Zoals ik verrast werd door het verzwijgen van het mogelijke ‘apocriefe’ in de prik van de doorn heeft hij de lezers van zijn gedichten willen verrassen door dicht bij de betekenis van elk woord te blijven en enkel te willen verduidelijken hoe roos en doorn een ‘Widerspruch’ zijn en in de tweede regel dat hij de eigenheid van zijn gedichten aan niemand te danken heeft.
Het is een opvatting die dan maar toe te voegen is aan de 26 opvattingen die er, zo las ergens, al bestaan.
Ik wil er graag een passage die ik als reactie op mijn blog ontving van Stefan Hertmans aan toevoegen:
‘Er is mijn levenslange fascinatie voor de manier waarop de roos een centrale rol speelt in de existentiële gedichten van Rilke. Naar een Perzisch dichter gaan telkens wanneer iemand de naam van de roos vernoemt, alle rozen in de oude boeken bloeien (iets wat terugkomt in Umberto Eco's Naam van de Roos: stat rosa pristina, nomine nuda tenemus** maar voor Rilke is dit nominalisme geen bron van melancholie aangaande het vergankelijke, mar juist bewijs van het levengevende karakter van het noemen van de roos. Een deels apocrief verhaal vertelt dat Rilke, die aan leukemie leed, zich ernstig aan een doorn verwondde, en uiteindelijk stierf door die verwonding, juist aan de bron van alle metaforen over bloei, verwachting en ontluiking.

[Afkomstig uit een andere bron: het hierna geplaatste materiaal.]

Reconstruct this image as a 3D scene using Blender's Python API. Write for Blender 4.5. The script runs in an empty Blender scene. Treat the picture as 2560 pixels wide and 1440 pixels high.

Zijn grafschrift, op de zerk bij het stemmige kerkje in Raron in de Rhônevallei, is wereldberoemd geworden omwille van de semiotische densiteit.
En ik wil sluiten met de vraag of iemand oog heeft gehad voor het eenzame woord, ‘Lust’? Heeft Rilke hier gedacht aan Nietzsches:
Oh Mensch Gib Acht! Was spricht die tiefe Mitternacht? Ich schlief ich schlief -, Aus tiefer Traum bin ich erwacht:- Die Welt is tief, Und tiefer als der Tag gedacht. Tief ist ihr Weh-, Lust - tiefer noch als Herzeleid: Weh spricht: Vergeh Doch alle Lust will Ewigkeit -, Will tiefe, tiefe Ewigkeit!
**De Latijnse uitdrukking Stat rosa pristina nominane, nomina nuova tenemus ("de oerroos bestaat alleen in de naam, we bezitten alleen kale namen") is een variatie op regel I, 952 van het gedicht in hexameters De contemptu mundi van Bernard van Cluny , niet te verwarren met het gelijknamige prozawerk van kardinaal Lotario di Segni , de toekomstige paus Innocentius III. Het dankt zijn fortuin aan Umberto Eco , die er de laatste zin van zijn roman The Name of the Rose van maakte (Google).
PS.
De eerste sneeuw viel op zondag 3 december, om 12.00 uur: ik schrijvend over de Roos van Rainer Maria Rilke.